Instructions to follow:
Copy word for word the lines in the records below, starting at the line with "Generate a Blender" and ending at the line with "R = math.radians". Skip the pictures.

○ ○ ○

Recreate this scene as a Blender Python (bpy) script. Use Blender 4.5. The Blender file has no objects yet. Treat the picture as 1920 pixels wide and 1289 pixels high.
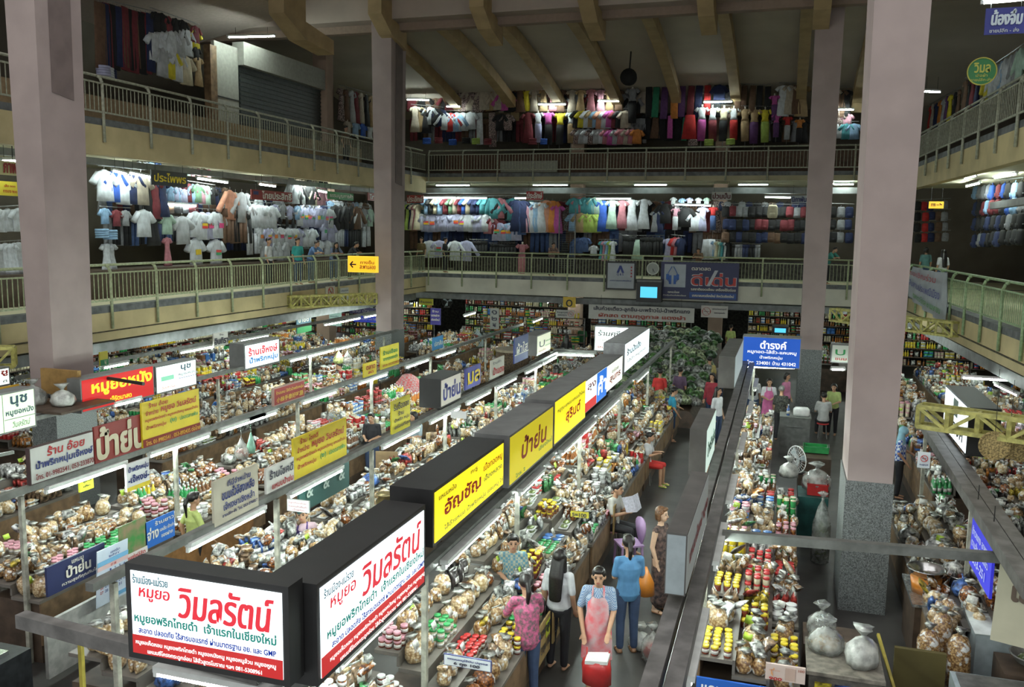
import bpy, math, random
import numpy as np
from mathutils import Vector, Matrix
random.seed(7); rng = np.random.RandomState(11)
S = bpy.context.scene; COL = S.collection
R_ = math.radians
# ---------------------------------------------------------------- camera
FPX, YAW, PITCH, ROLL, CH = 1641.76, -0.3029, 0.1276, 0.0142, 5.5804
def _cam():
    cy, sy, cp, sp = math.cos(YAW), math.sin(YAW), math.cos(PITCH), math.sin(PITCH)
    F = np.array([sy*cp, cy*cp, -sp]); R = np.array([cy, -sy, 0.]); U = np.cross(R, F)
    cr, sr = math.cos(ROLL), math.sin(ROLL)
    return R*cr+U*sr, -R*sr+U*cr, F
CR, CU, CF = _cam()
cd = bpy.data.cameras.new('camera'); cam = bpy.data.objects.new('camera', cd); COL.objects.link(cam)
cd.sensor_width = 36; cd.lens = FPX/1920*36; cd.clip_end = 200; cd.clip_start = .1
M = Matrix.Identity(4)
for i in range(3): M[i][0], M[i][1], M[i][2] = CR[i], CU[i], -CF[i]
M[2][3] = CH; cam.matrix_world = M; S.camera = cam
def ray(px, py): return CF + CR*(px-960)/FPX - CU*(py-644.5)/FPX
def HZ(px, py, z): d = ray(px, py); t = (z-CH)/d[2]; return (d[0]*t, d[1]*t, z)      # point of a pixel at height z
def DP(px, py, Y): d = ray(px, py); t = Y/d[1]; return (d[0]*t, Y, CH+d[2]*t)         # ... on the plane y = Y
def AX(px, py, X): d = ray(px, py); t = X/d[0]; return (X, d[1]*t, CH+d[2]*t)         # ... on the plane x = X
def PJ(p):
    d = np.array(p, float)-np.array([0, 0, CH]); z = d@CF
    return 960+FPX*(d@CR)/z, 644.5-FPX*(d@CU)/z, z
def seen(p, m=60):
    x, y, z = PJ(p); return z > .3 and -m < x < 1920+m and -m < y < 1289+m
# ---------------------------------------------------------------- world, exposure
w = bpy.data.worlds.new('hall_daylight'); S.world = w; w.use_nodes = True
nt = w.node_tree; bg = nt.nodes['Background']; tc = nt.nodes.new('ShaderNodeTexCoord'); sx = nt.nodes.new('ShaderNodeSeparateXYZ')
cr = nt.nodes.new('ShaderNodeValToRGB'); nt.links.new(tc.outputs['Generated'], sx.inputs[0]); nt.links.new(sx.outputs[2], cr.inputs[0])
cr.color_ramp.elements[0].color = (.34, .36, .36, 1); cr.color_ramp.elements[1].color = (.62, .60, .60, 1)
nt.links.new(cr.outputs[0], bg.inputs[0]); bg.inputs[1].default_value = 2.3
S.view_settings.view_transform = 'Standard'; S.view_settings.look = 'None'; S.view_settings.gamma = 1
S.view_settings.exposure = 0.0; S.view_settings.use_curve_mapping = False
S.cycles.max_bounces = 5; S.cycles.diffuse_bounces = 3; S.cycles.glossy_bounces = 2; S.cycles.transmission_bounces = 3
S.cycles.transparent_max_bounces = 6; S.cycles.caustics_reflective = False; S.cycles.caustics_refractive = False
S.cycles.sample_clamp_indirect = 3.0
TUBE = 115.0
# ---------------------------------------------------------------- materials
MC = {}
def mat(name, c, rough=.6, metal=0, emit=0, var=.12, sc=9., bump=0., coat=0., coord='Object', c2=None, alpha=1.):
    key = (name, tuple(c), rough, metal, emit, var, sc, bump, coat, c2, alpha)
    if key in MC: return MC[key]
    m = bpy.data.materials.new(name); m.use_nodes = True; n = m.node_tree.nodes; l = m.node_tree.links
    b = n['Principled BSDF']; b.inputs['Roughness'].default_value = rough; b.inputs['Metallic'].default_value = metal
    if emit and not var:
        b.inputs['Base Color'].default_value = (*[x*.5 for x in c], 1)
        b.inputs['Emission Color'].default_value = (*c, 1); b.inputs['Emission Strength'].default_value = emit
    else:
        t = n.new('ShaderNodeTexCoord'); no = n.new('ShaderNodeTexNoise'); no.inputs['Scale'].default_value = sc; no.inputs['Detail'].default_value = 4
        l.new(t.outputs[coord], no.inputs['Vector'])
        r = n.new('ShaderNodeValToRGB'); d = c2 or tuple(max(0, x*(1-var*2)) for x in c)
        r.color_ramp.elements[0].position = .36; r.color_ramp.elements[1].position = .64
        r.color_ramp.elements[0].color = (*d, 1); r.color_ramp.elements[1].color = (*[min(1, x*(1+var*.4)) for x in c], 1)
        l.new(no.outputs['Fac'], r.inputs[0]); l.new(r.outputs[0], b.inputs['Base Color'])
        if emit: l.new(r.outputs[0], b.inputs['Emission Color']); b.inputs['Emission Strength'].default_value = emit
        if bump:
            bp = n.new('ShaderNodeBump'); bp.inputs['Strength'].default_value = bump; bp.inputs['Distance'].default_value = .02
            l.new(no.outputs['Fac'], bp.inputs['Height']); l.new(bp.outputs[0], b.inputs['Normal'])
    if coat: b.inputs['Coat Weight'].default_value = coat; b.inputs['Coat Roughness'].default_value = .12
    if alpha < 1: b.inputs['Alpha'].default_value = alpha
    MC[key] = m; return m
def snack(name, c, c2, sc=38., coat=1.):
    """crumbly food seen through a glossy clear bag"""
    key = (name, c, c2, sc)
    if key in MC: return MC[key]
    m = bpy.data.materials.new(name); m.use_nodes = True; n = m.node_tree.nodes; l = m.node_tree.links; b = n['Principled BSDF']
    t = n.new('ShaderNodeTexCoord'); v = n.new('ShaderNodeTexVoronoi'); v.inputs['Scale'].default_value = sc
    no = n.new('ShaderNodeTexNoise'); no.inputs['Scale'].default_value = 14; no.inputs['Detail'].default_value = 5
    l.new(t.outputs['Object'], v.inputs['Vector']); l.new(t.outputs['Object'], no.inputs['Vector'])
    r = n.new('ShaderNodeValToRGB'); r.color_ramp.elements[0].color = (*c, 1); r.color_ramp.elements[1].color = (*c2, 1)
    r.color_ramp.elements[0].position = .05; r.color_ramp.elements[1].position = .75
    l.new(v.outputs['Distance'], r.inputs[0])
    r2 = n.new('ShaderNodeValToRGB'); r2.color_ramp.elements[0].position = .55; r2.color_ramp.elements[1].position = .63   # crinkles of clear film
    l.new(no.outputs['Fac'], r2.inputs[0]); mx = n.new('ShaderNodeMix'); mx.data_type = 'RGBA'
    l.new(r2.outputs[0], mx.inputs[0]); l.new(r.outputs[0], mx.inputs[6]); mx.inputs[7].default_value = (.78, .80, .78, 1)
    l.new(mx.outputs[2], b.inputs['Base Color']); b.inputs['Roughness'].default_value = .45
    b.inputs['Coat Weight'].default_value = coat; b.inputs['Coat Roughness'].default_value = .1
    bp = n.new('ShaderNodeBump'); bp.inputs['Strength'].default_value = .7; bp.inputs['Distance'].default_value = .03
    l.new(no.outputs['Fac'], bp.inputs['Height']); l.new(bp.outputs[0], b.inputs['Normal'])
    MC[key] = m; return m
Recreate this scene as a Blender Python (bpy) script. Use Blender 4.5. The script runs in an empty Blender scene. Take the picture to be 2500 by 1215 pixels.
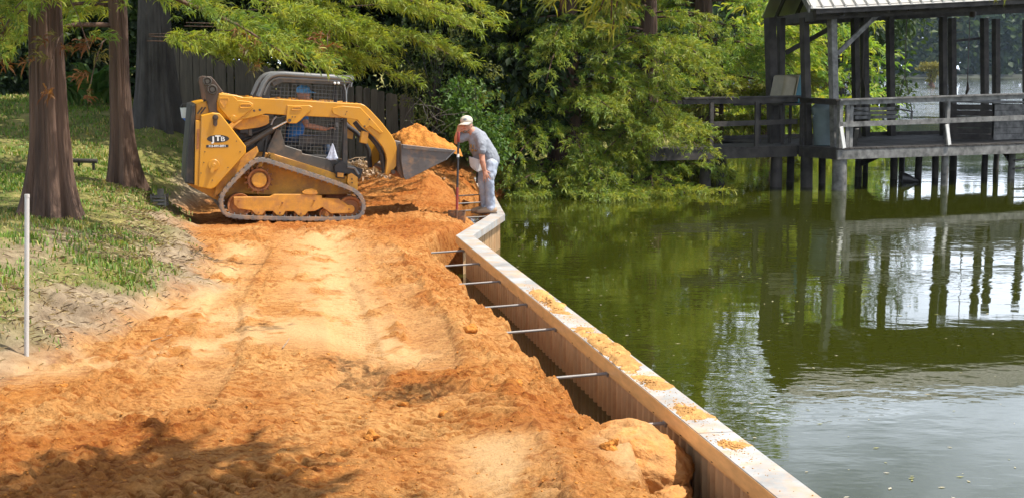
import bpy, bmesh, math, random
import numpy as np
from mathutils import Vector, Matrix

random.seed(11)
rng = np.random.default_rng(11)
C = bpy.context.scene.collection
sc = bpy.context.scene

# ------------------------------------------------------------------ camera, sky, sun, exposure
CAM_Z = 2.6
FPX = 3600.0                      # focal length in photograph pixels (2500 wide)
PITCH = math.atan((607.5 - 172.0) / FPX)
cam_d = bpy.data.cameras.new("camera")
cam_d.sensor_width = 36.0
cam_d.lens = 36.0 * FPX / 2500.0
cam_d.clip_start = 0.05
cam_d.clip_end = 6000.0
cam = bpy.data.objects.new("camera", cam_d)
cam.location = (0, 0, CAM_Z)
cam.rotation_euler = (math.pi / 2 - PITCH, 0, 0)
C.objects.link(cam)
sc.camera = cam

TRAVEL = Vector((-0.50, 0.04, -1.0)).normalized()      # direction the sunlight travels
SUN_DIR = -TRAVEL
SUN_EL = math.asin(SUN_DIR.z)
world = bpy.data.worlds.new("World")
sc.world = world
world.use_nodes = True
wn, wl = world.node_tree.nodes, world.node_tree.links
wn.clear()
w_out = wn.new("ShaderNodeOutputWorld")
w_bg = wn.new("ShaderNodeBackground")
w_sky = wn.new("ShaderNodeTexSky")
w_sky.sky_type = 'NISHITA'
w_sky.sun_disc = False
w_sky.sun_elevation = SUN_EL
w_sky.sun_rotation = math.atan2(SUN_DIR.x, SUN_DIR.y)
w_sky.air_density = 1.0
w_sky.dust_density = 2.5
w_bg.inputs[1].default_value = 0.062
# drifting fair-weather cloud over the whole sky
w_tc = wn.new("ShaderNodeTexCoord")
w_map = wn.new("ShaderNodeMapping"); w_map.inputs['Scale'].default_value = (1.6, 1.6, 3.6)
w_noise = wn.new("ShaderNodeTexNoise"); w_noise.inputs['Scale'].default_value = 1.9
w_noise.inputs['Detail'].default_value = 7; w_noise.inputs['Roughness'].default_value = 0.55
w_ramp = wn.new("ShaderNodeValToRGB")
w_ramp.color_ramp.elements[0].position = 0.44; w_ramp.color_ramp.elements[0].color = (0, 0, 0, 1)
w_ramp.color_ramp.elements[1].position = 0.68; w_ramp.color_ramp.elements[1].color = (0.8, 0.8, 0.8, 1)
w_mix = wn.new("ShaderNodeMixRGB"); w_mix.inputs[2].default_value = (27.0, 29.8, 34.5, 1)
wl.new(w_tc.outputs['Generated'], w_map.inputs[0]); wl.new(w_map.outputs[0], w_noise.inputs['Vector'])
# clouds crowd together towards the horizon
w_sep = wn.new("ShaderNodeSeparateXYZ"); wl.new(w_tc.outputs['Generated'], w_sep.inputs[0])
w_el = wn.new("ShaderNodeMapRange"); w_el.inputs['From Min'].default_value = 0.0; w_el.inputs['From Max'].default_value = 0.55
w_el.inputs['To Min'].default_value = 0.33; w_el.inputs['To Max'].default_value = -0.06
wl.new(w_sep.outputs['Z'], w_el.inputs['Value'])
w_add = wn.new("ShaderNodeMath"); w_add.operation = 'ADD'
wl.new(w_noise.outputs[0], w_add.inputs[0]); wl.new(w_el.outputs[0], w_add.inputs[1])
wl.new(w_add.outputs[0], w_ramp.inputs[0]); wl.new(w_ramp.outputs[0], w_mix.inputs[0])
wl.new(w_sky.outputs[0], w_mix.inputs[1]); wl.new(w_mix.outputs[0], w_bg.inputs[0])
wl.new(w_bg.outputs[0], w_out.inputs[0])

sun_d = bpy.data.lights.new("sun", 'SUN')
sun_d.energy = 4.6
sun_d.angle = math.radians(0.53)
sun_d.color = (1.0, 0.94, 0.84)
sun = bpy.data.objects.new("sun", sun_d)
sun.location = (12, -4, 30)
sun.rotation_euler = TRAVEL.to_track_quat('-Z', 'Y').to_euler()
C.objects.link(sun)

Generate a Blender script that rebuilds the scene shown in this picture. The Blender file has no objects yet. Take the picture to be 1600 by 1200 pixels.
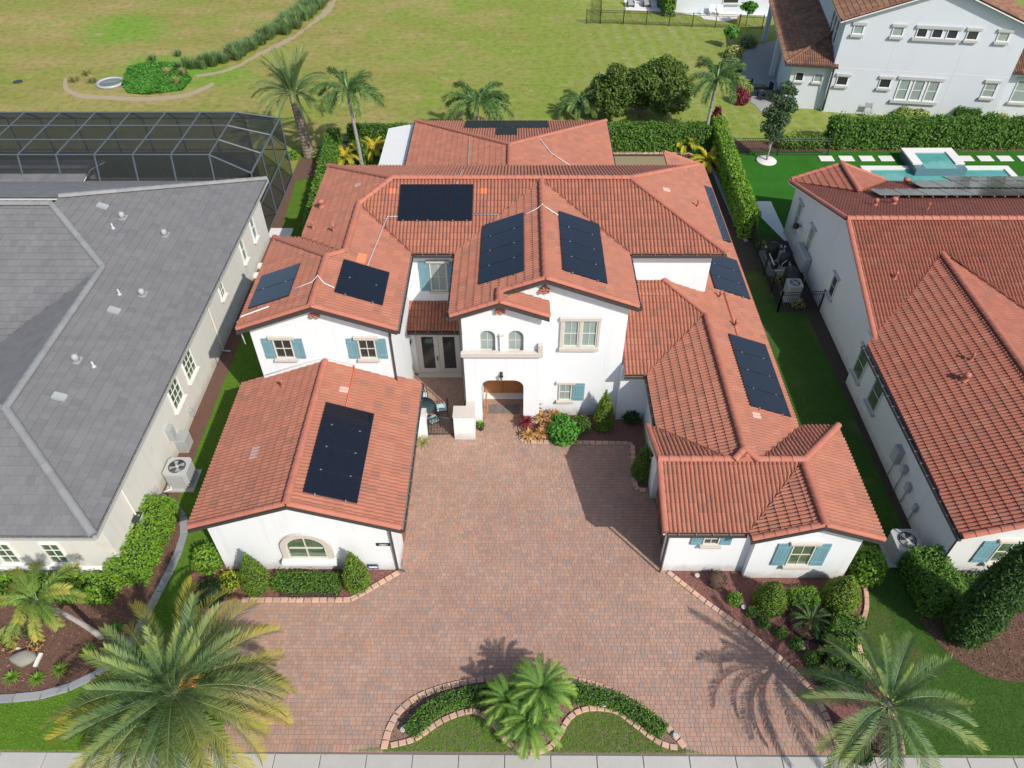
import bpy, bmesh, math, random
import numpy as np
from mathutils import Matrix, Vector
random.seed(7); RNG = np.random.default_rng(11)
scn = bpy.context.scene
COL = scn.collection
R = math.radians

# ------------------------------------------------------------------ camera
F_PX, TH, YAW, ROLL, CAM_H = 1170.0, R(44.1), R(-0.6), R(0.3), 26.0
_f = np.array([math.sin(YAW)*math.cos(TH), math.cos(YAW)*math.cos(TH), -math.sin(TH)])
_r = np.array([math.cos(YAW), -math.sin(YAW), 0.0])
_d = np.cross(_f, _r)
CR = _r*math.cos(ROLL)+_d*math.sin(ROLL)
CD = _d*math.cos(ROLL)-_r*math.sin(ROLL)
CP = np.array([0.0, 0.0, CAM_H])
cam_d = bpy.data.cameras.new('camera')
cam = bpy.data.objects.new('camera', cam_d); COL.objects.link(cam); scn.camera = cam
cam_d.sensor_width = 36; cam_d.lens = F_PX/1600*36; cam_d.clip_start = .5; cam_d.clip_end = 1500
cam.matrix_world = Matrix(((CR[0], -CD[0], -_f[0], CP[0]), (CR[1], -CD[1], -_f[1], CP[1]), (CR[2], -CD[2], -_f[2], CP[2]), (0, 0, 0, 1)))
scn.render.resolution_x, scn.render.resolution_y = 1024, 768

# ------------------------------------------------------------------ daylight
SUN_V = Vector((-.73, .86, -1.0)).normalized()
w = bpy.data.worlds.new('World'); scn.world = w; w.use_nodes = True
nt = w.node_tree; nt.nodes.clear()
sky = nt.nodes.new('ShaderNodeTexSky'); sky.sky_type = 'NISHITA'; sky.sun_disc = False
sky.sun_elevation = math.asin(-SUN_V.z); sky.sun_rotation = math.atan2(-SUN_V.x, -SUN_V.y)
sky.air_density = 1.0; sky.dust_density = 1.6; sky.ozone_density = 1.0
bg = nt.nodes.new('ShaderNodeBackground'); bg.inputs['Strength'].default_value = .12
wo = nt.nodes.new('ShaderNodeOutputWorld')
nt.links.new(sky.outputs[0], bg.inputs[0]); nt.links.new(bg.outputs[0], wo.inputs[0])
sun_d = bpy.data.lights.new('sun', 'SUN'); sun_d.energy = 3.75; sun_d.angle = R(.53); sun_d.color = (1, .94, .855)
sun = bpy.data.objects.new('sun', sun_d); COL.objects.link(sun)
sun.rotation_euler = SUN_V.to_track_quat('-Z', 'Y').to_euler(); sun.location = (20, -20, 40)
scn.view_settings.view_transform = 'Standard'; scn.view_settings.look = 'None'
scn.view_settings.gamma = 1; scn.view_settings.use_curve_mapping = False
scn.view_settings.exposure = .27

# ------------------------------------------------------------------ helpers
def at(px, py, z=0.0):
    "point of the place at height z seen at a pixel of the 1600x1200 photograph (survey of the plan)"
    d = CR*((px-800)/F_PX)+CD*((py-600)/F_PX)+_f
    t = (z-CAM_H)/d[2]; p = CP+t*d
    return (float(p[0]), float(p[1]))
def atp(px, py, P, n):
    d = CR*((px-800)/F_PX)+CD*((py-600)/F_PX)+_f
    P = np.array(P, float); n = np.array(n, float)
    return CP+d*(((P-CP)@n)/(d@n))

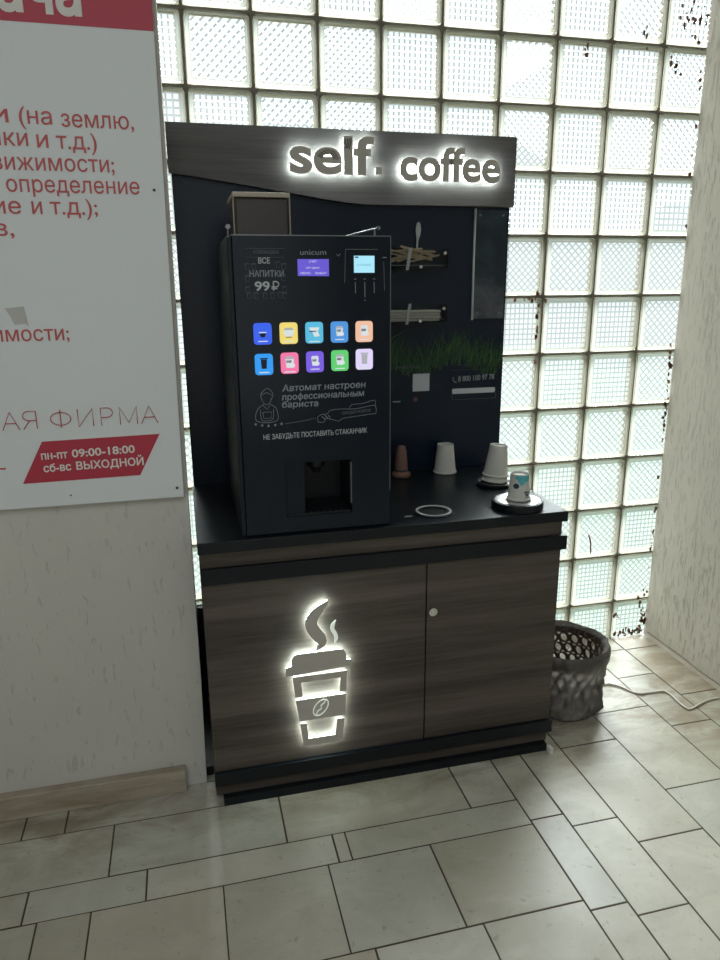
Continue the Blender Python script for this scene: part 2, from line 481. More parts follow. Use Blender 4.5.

○ ○ ○

The result:
Generate a Blender script that rebuilds the scene shown in this picture. The Blender file has no objects yet. Take the picture to be 1600 by 1200 pixels.
import bpy, bmesh, math, random
import numpy as np
from mathutils import Matrix, Vector
random.seed(7); RNG = np.random.default_rng(11)
scn = bpy.context.scene
COL = scn.collection
R = math.radians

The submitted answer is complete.